Turkey needs investment

Turkey needs investment

Turkish central bank has been releasing ODI to FDI figures. ODI means “outward direct investments” by Turks, and FDI stands for “foreign direct investments” from abroad into the Turkish economy. The ODI to FDI ratio was around 15 percent in 2002-2007. The ratio has risen to around 37 percent in 2012-2016.

For every $100 coming into Turkey, $36 goes out. That was $15 in 2002-2007, mind you. Both foreign and domestic investors just prefer to not invest in Turkey. That means they have no confidence in the country’s future. 

I see three reasons for that. First, Turkey has a bad image. The administration has been looking less practical and more ideological for some time now. Turkey also made mistakes in the past, but investors always knew that it was trying to do the right thing. Its intentions were clear. That’s what the country has lost in the eyes of investors.

Second, Turkey has until recently been an island of security in a tumultuous region. It now looks like we’ve lost that sense of security and it will be some time before we regain it. What happened in Nice on Thursday night happened in Turkey many times. That is why I see the security situation in Turkey as a second deterrent of investments in the country.

Thirdly, there is an issue with rule of law in the country that lowers the appetite of investors. Both foreign and domestic investors need judicial impartiality. They need to know that they won’t have to court too many gangsters and politicians to be treated fairly. Turkey has been and still is doing its utmost to prove that there is no impartial judiciary in the country. How else you can explain a situation where judges are sacked by direct legislative action?

Despite all this, Turkey knows that it needs investment. Last week, two things happened in the country that can be taken more positively in this bleak environment. Mending fences with Israel and Russia attests to the fact that Turkey has not lost its flexibility and capacity to maneuver. This shows that President Recep Tayyip Erdoğan is still as pragmatic as he was before. That should boost investor morale, if you ask me.

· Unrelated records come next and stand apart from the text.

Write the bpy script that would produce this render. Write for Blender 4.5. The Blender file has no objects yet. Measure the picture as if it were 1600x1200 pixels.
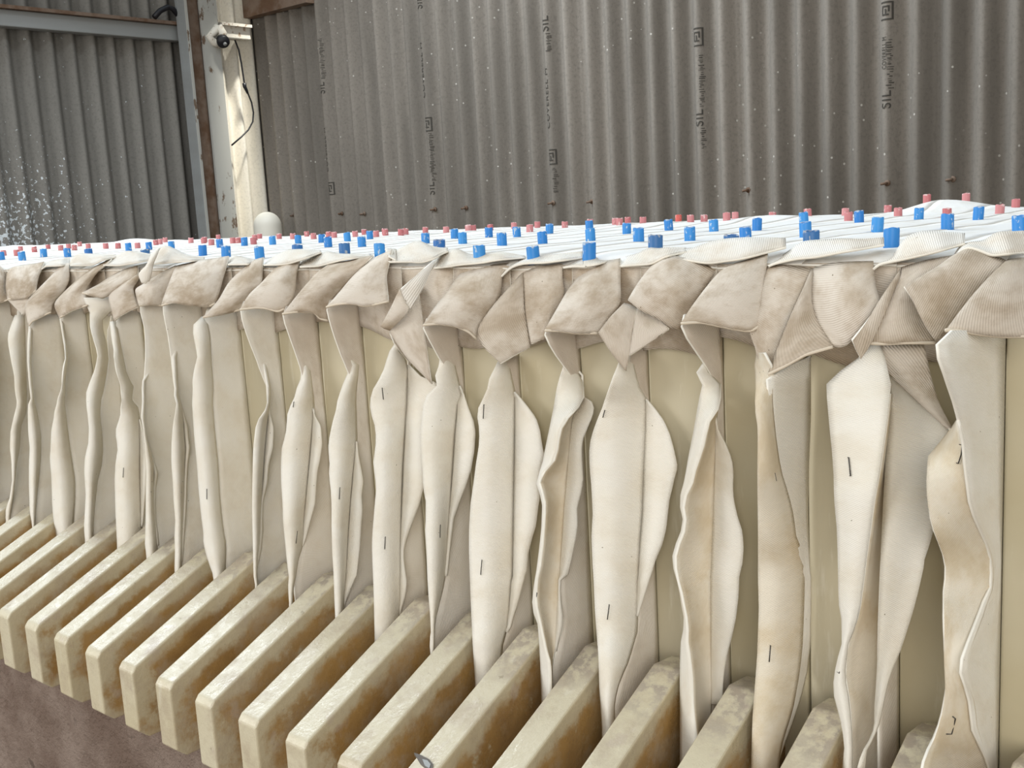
import bpy, bmesh, math, random
import numpy as np
from mathutils import Vector, noise
from mathutils.bvhtree import BVHTree

# ------------------------------------------------------------------ camera
U = 0.07                      # metres per plate pitch; the press is laid out in pitches
ZB = 15.0                     # height of the local origin above the floor, in pitches
def W(p): return Vector((p[0]*U, p[1]*U, (p[2]+ZB)*U))
F = 1701.82                   # focal length in pixels of a 1600 x 1200 frame
YAW, PITCH, ROLL = 0.856273, 0.164110, -0.0566097
EYE = np.array([17.81415, -10.65024, 6.48331])
fw = np.array([-math.cos(YAW)*math.cos(PITCH), math.sin(YAW)*math.cos(PITCH), -math.sin(PITCH)])
r0 = np.array([math.sin(YAW), math.cos(YAW), 0.0]); u0 = np.cross(r0, fw)
rt = r0*math.cos(ROLL)+u0*math.sin(ROLL); up = -r0*math.sin(ROLL)+u0*math.cos(ROLL)
scn = bpy.context.scene
COL = scn.collection
cd = bpy.data.cameras.new('camera'); cam = bpy.data.objects.new('camera', cd); COL.objects.link(cam)
cd.sensor_fit = 'HORIZONTAL'; cd.sensor_width = 36.0; cd.lens = 36.0*F/1600.0
cd.clip_start = 0.02; cd.clip_end = 60
from mathutils import Matrix
M4 = Matrix(((rt[0], up[0], -fw[0], 0), (rt[1], up[1], -fw[1], 0), (rt[2], up[2], -fw[2], 0), (0, 0, 0, 1)))
M4.translation = W(EYE); cam.matrix_world = M4
scn.camera = cam

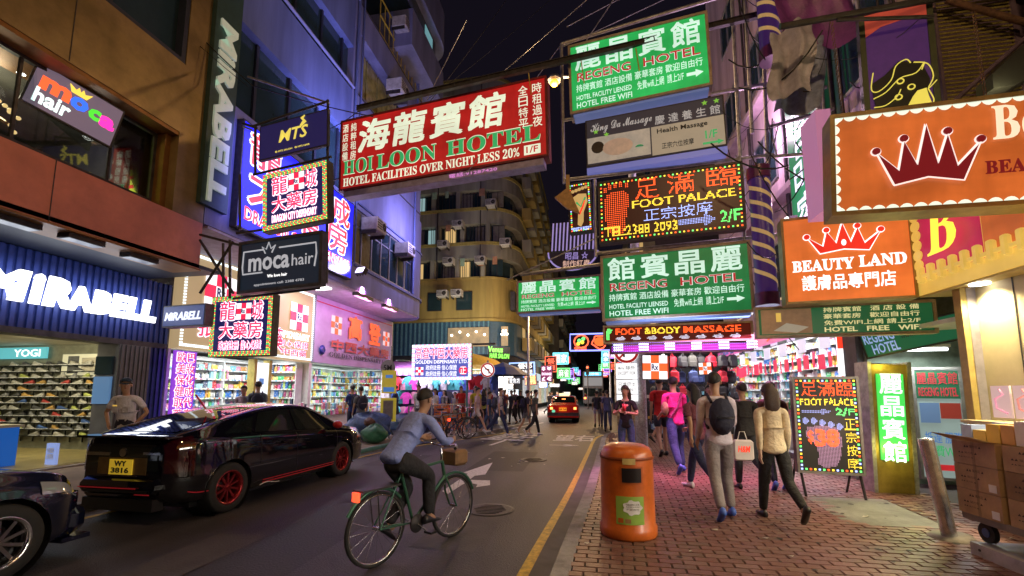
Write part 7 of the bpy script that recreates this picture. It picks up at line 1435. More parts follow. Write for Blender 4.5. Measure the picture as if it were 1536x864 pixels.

Also, after the Islamic State of Iraq and the Levant’s (ISIL) heinous Istanbul Atatürk Airport attack, President Erdoğan recited Surah az-Zumer, a Quranic verse, when talking about radical ISIL terrorists. “İlâ cehennema zumera” he recited, “they will be driven to Hell in groups, they are not Muslims.” After the tragic attack in Nice, France’s president declared a state of war against ISIL. They are right. We are all together in this new war against radical terror. Turkey appropriately declared that its flags would fly at half-mast. I think this government recognizes that it has a pivotal role to play in this war, not only in defeating radical Salafist groups in the field, but in the ideological sphere. I see the remarks of President Erdoğan as preparation for that global role. A new Economic Policy Research Foundation of Turkey (TEPAV) survey indicates that despite all of Turkey’s exposure to radical, violent Salafism, only little more than one percent of its population has succumbed to its ideas. That is no coincidence. Turkey, with institutions such as the Directorate of Religious Affairs (Diyanet), and its history of empire will have to come up with creative steps to take the ideological battle to ISIL and similar groups in the near future. 

In sum, yes, Turkey is in a grim state. But the country is more than the sum of its parts, and I believe that its pragmatic nature will come through in the end to save the day, as it has so often before.